Mimi Lauter. Colossale Allargando Con Spirito (full image and details), 2019. Oil pastel, soft pastel on paper. Three parts; 70 3/4 x 50 3/8 in. each; framed dimensions: 78 1/4 x 58 1/4 x 2 1/2 in. each. © Mimi Lauter, Courtesy of the artist and Blum & Poe, Los Angeles/New York/Tokyo
Photo: Makenzie Goodman


This is how I arrived at the attempt to depict the human spirt. An exhibition that I titled Symphony No. 1, these first three groups of pieces were like movements in a symphony repeating the same melody throughout but emphasizing something different with a different mood, ultimately arriving at the chore and power of the melody, exploding with clarity—the human soul. I’m still trying to paint that space; I'm still trying to get there.

Mimi Lauter

Mimi Lauter (born 1982, San Francisco) is a Los Angeles-based artist working in oil and soft-pastel. Channeling the natural world, influenced by painting’s rich history, and investigating the human spirit its complexities and inherently elusive nature—Lauter examines the intimate, the existential, and the transcendent. Her practice proposes a secular relationship to spirituality in painting—belief in and devotion to the painting itself. Imagery of flowers, vases, the four elements, and other instances of iconography are meant to conjure the history of painting as well as the temporal. For Lauter, landscapes are a method by which to parse our journey on this planet, the heaviness of existence, and mortality. A number of the artist’s works point to the tradition of still-life painting, implicating interior and psychological spaces. Lauter is informed and influenced by artists such as Odilon Redon, Leonora Carrington, Hilma af Klint, Max Ernst, Louise Bourgeois, Florine Stettheimer, as well as members of the Nabis and Post-Impressionists, who impress upon the aesthetic foundation of her work.

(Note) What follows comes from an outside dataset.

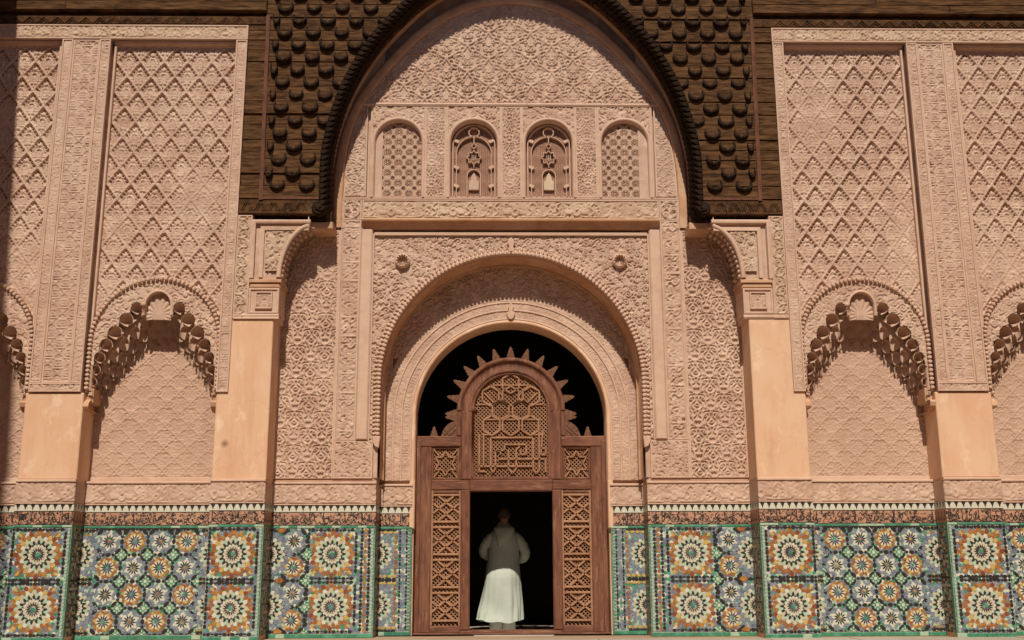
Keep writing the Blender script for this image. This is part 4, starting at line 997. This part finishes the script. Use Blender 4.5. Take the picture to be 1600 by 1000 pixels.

Lauter received her BA at the University of California, Los Angeles and her MFA from University of California, Irvine. In 2012, Lauter was included in the first Los Angeles Biennial Made in L.A. 2012 organized by the Hammer Museum in collaboration with LAXART. Recent institutional presentations include the Kasteel Wijlre Estate, Netherlands (2022); Frye Art Museum, Seattle, WA (2022); and participation in Prospect.5, New Orleans, LA (2021). Her work is represented in the collections of the Frederick R. Weisman Art Foundation, Los Angeles, CA; Hammer Museum, Los Angeles, CA; Henry Art Gallery at University of Washington, Seattle, WA; Los Angeles County Museum of Art, Los Angeles, CA; and Marciano Art Foundation, Los Angeles, CA.